I gave a biochar talk to the Kona Coffee Grower’s Association on June 2. 10 minutes of that talk got uploaded to YouTube. I then addressed the Hawaii Tropical Fruit Growers on July 19, that time with a fancy presentation with charts and pictures. Next will probably be an evening talk in Waimea on August 8, and then a 1-day workshop on making and using biochar here at our farm, date TBA.

July 27, 2010

Sunflowers

Filed under: chickens — ben @ 11:07 pm

Most of what i’ve been up to on the farm recently relates to biochar, but to keep this from becoming an all-biochar blog, here’s a bit about the garden.

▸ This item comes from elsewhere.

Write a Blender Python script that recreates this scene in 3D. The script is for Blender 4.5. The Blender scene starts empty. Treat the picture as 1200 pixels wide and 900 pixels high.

I grew a patch of sunflowers this summer, planted mid-April. I needed to use row covers, to protect the seeds and sprouts from birds, until the plants are a few inches tall. It took 3 months for them to mature. At first i noticed that a lot of bees, and even butterflies, were interested in the flowers:

Soon after, i noticed cardinals feasting on the mature seeds, balancing on the tops of the head and pecking the seeds out, and shelling them right on the spot. That indicated they were ready for harvest, so i gathered a few for the chickens, then soon after, Deb harvested them all, dried them in the greenhouse and saved the biggest one for seed.